Every new batch of South Pacific cruisers frets about getting to the pass at slack water. In practice the passes are much more flexible. If you have a boat with a strong engine, then you can go into a pass that is flowing out at an average four knots. This pass may have some sections that you have to pass through that are hitting six knots, but these will probably be short in duration. The current is usually stronger in the center channel and lightens on the edges. Most of the passes offer a good view from outside. This means that you can see if there are standing waves on the outside or the inside of the pass. If so, it is time to wait for better conditions if this is your first time in this pass.
Passes on the west sides of the French Polynesian atolls are typically more protected from the prevailing winds and seas, making passage in and out easier. This holds as long as the out going current does not get too strong to enter, caused by big seas coming over the south and east sides of the atoll. As mentioned earlier, the passes and the initial lagoon areas just inside the passes are often charted accurately. It is always good to have scoped out a spot in advance just inside the pass within this charted area to anchor if you are forced to delay your entrance due to pass conditions and don’t have the light needed to safely traverse the lagoon to a more preferred anchorage. You should always be willing to pass up an atoll and move onto to a safer pass, even if it means another overnight passage, if the pass looks unsafe.
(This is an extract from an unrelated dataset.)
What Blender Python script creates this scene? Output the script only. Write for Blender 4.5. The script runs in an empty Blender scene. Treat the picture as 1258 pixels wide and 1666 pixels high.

The tropical reefs of the world are the bread and butter of many cruisers dreams. Piloting through complex reefs to remote anchorages with world class diving off your boat is what keeps many of us going. Your reef piloting skills are your ticket to these anchorages.
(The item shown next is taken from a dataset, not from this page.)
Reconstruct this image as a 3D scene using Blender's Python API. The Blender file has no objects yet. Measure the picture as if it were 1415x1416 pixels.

Paul Lever and Chris Hunter have been cruising full-time for the past four years. Their Outbound 44, Georgia, is currently in French Polynesia after another successful Canal transit and a visit to the Galapagos. Follow their adventures at svjeorgia.blogspot.com.
ANCHORING & CORAL REEFS
Whenever possible, you want to anchor outside of coral reefs to protect them. Anchors and chain do serious damage to reef systems. Unfortunately the Tuamotus atolls require that you anchor among the coral heads, there just isn’t anywhere else to anchor. The trick is to drop the anchor in a sandy patch and then float your anchor chain. This minimizes the damage to the corals while also reducing the chances of getting your chain hopelessly wound around coral heads. It is easy to find plastic floats used in the pearl farms on most any atoll beach. We tie the float close to the chain about 25 feet from the anchor and sometimes add another float 25-40 feet further along the chain. As you can see in the photo this keeps the chain just high enough to stay above the major heads.